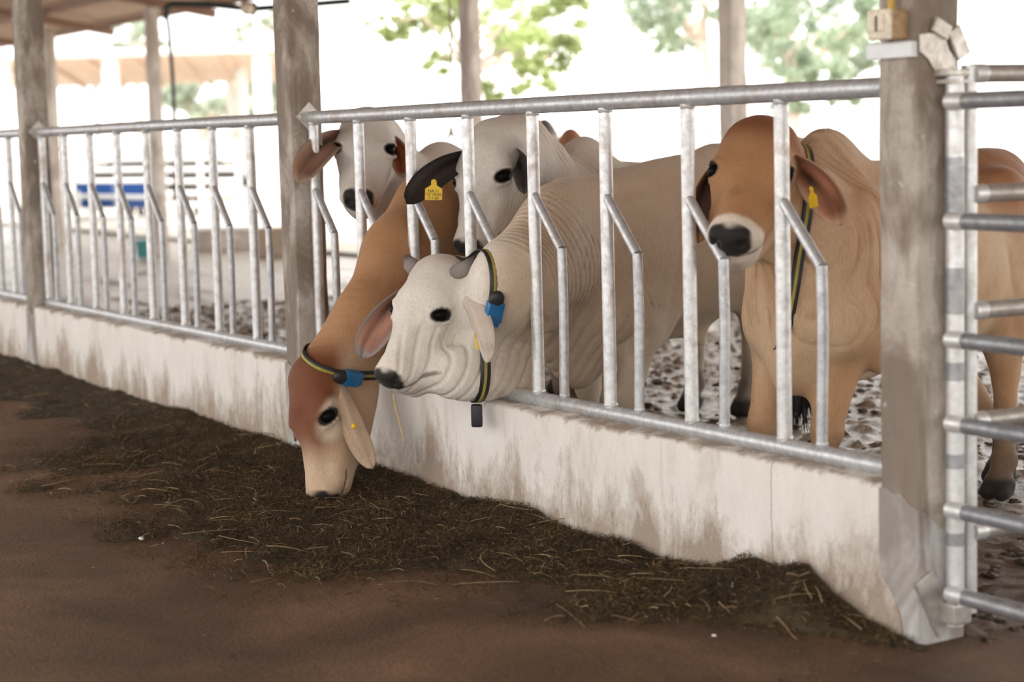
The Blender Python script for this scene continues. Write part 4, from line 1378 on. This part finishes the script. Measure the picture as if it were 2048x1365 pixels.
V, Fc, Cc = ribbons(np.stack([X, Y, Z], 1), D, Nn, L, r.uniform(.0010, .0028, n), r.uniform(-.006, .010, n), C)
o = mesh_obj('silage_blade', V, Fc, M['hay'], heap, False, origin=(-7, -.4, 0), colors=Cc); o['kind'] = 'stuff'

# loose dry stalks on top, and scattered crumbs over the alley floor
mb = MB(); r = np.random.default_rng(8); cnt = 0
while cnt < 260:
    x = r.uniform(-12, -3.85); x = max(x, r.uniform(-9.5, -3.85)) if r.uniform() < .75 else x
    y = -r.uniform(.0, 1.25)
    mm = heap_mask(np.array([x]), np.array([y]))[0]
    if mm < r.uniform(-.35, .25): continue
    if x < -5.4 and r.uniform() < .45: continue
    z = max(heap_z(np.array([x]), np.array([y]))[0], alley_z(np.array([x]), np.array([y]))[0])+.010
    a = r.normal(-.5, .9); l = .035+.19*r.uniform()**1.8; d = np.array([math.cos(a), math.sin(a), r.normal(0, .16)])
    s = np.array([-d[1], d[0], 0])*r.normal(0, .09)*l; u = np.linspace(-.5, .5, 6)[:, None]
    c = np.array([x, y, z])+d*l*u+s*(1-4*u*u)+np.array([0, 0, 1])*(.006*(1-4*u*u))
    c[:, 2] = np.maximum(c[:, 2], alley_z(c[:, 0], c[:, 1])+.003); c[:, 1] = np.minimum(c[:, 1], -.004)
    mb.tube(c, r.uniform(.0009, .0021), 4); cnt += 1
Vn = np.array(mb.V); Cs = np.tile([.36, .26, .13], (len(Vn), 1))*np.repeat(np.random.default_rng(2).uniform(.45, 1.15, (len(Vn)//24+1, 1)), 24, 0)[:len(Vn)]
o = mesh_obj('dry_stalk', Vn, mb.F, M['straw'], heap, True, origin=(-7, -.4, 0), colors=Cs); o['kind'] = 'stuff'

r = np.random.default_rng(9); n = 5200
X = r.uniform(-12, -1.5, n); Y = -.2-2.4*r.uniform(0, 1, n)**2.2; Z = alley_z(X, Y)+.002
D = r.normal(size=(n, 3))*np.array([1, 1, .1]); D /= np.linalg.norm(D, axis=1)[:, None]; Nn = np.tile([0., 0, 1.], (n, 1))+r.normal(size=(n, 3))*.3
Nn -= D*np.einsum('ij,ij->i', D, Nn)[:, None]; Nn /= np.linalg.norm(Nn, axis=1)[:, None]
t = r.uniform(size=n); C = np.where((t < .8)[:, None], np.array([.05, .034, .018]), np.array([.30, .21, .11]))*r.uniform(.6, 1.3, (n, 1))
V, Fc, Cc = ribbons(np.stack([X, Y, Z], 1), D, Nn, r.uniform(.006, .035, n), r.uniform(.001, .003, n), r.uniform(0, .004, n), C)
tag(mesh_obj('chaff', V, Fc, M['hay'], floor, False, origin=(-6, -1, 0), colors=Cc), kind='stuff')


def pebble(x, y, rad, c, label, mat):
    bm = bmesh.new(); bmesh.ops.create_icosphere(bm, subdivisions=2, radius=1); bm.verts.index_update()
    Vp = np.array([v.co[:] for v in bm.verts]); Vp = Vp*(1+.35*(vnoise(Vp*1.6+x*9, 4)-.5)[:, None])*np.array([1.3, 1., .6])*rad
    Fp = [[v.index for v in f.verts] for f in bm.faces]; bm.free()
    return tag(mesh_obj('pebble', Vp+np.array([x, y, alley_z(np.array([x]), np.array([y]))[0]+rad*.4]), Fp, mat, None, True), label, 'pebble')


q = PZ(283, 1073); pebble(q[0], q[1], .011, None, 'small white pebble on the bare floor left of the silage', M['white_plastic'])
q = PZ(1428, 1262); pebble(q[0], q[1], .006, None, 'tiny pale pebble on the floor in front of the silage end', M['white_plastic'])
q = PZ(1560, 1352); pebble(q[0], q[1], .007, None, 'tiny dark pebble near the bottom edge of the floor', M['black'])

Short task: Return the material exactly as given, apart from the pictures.

Result for this exercise:
The Blender Python script for this scene continues. Write part 4, from line 1378 on. This part finishes the script. Measure the picture as if it were 2048x1365 pixels.
V, Fc, Cc = ribbons(np.stack([X, Y, Z], 1), D, Nn, L, r.uniform(.0010, .0028, n), r.uniform(-.006, .010, n), C)
o = mesh_obj('silage_blade', V, Fc, M['hay'], heap, False, origin=(-7, -.4, 0), colors=Cc); o['kind'] = 'stuff'

# loose dry stalks on top, and scattered crumbs over the alley floor
mb = MB(); r = np.random.default_rng(8); cnt = 0
while cnt < 260:
    x = r.uniform(-12, -3.85); x = max(x, r.uniform(-9.5, -3.85)) if r.uniform() < .75 else x
    y = -r.uniform(.0, 1.25)
    mm = heap_mask(np.array([x]), np.array([y]))[0]
    if mm < r.uniform(-.35, .25): continue
    if x < -5.4 and r.uniform() < .45: continue
    z = max(heap_z(np.array([x]), np.array([y]))[0], alley_z(np.array([x]), np.array([y]))[0])+.010
    a = r.normal(-.5, .9); l = .035+.19*r.uniform()**1.8; d = np.array([math.cos(a), math.sin(a), r.normal(0, .16)])
    s = np.array([-d[1], d[0], 0])*r.normal(0, .09)*l; u = np.linspace(-.5, .5, 6)[:, None]
    c = np.array([x, y, z])+d*l*u+s*(1-4*u*u)+np.array([0, 0, 1])*(.006*(1-4*u*u))
    c[:, 2] = np.maximum(c[:, 2], alley_z(c[:, 0], c[:, 1])+.003); c[:, 1] = np.minimum(c[:, 1], -.004)
    mb.tube(c, r.uniform(.0009, .0021), 4); cnt += 1
Vn = np.array(mb.V); Cs = np.tile([.36, .26, .13], (len(Vn), 1))*np.repeat(np.random.default_rng(2).uniform(.45, 1.15, (len(Vn)//24+1, 1)), 24, 0)[:len(Vn)]
o = mesh_obj('dry_stalk', Vn, mb.F, M['straw'], heap, True, origin=(-7, -.4, 0), colors=Cs); o['kind'] = 'stuff'

r = np.random.default_rng(9); n = 5200
X = r.uniform(-12, -1.5, n); Y = -.2-2.4*r.uniform(0, 1, n)**2.2; Z = alley_z(X, Y)+.002
D = r.normal(size=(n, 3))*np.array([1, 1, .1]); D /= np.linalg.norm(D, axis=1)[:, None]; Nn = np.tile([0., 0, 1.], (n, 1))+r.normal(size=(n, 3))*.3
Nn -= D*np.einsum('ij,ij->i', D, Nn)[:, None]; Nn /= np.linalg.norm(Nn, axis=1)[:, None]
t = r.uniform(size=n); C = np.where((t < .8)[:, None], np.array([.05, .034, .018]), np.array([.30, .21, .11]))*r.uniform(.6, 1.3, (n, 1))
V, Fc, Cc = ribbons(np.stack([X, Y, Z], 1), D, Nn, r.uniform(.006, .035, n), r.uniform(.001, .003, n), r.uniform(0, .004, n), C)
tag(mesh_obj('chaff', V, Fc, M['hay'], floor, False, origin=(-6, -1, 0), colors=Cc), kind='stuff')


def pebble(x, y, rad, c, label, mat):
    bm = bmesh.new(); bmesh.ops.create_icosphere(bm, subdivisions=2, radius=1); bm.verts.index_update()
    Vp = np.array([v.co[:] for v in bm.verts]); Vp = Vp*(1+.35*(vnoise(Vp*1.6+x*9, 4)-.5)[:, None])*np.array([1.3, 1., .6])*rad
    Fp = [[v.index for v in f.verts] for f in bm.faces]; bm.free()
    return tag(mesh_obj('pebble', Vp+np.array([x, y, alley_z(np.array([x]), np.array([y]))[0]+rad*.4]), Fp, mat, None, True), label, 'pebble')


q = PZ(283, 1073); pebble(q[0], q[1], .011, None, 'small white pebble on the bare floor left of the silage', M['white_plastic'])
q = PZ(1428, 1262); pebble(q[0], q[1], .006, None, 'tiny pale pebble on the floor in front of the silage end', M['white_plastic'])
q = PZ(1560, 1352); pebble(q[0], q[1], .007, None, 'tiny dark pebble near the bottom edge of the floor', M['black'])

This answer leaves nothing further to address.